Le levier 3 propose de mettre en place une avance des aides plus importante et un financement pour tous les ménages. Le rapport propose en effet d’avancer les aides pour les ménages modestes voire intermédiaires et pour les copropriétés ainsi qu’une conditionnalité des aides selon le niveau d’ambition des travaux et des revenus. L’instruction des dossiers techniques sera normalisée avec une fluidification du parcours client entre l’accompagnateur et les banques. Le rapport propose également de créer “Prêt avance mutation +” (prêt assis sur la valeur du bien) pour les ménages n’ayant pas accès aux crédits bancaires, soutenu par le secteur public, adossé et dimensionné à la valeur de l’actif (maison, lot de copropriété…). Cette dernière mesure a été retenue par le gouvernement qui a annoncé la création d'un « prêt avance rénovation » pour les ménages fragiles n’ayant pas accès aux crédits bancaires, sur le modèle du prêt avance mutation.
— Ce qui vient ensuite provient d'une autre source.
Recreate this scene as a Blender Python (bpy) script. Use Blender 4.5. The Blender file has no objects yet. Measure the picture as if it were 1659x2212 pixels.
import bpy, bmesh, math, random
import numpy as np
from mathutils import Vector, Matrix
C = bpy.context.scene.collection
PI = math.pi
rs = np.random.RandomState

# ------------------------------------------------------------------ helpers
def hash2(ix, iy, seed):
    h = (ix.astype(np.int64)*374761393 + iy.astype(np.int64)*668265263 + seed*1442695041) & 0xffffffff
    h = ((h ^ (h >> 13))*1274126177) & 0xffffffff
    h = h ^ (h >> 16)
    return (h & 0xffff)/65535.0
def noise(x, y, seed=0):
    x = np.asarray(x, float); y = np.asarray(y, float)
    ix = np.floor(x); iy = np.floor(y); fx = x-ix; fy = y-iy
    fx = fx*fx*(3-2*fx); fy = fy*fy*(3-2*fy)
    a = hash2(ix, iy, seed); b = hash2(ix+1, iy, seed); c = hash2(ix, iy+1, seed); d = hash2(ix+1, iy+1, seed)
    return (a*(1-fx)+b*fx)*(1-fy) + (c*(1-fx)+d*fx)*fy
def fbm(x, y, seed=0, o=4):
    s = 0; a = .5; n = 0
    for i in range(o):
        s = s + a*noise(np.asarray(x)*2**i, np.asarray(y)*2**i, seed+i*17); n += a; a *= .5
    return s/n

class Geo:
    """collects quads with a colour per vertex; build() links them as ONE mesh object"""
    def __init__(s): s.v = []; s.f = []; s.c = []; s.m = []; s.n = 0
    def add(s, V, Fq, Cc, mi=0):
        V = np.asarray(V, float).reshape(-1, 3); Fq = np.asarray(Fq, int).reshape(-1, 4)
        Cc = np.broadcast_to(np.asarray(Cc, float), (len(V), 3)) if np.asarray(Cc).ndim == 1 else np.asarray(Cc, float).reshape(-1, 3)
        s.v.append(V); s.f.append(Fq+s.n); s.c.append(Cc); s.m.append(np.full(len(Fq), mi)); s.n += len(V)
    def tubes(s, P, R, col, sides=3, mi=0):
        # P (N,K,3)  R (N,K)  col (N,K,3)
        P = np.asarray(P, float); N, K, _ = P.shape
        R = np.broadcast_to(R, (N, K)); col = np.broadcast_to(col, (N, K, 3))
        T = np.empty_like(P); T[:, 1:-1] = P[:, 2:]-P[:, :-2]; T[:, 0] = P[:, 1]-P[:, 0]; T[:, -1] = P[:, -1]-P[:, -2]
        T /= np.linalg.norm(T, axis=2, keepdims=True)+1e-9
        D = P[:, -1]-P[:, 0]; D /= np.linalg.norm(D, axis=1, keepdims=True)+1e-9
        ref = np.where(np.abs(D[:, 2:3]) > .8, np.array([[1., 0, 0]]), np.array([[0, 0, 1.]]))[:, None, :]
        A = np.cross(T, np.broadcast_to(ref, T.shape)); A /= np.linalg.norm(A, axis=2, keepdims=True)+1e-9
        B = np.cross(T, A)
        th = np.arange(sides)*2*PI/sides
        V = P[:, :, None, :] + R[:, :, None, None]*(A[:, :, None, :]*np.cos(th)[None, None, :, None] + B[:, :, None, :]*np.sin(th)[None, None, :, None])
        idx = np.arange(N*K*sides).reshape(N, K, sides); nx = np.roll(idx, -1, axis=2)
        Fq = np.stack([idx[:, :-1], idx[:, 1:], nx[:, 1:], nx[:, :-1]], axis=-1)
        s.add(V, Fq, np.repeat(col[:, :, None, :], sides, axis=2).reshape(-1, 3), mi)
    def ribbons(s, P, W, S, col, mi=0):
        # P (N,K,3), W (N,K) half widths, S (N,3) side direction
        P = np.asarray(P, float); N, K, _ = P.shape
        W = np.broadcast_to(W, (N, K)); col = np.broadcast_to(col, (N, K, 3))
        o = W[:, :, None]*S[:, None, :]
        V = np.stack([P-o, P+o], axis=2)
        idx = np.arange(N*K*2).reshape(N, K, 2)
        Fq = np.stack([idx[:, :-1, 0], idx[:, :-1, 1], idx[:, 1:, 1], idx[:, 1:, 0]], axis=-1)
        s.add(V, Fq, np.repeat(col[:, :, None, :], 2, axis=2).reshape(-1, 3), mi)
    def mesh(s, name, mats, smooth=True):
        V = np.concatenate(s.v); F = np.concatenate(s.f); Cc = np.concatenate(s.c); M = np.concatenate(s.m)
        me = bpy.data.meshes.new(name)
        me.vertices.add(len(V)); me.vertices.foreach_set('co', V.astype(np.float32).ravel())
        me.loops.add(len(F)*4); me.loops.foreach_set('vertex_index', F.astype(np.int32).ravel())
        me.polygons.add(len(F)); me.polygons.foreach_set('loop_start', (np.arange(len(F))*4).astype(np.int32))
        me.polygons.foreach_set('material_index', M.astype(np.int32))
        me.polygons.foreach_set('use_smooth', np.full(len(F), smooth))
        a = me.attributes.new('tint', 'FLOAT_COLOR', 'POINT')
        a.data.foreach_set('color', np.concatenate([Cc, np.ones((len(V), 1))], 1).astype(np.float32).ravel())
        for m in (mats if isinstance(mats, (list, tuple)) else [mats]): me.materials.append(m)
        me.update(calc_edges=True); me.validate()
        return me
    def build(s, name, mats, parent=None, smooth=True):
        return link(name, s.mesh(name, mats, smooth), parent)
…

Ce prêt financera le reste à charge des travaux en reportant le remboursement de l'emprunt au moment de la vente du logement.

  

Ce rapport et ses propositions, dont celle sur “Mon accompagnateur rénov” pourraient venir ébranler la mise en place du SPPEH, déjà perturbée par l’arrivée récente du programme SARE pour compenser la perte des financements pour les plateformes territoriales de la rénovation énergétique (PTRE) octroyés jusqu’alors par l’ADEME. AMORCE restera vigilant dans la mise en place de ces mesures, en continuant à se mobiliser pour que le SPEEH conserve son caractère de service public et puisse garantir un accompagnement de qualité des ménages jusqu’à la phase travaux.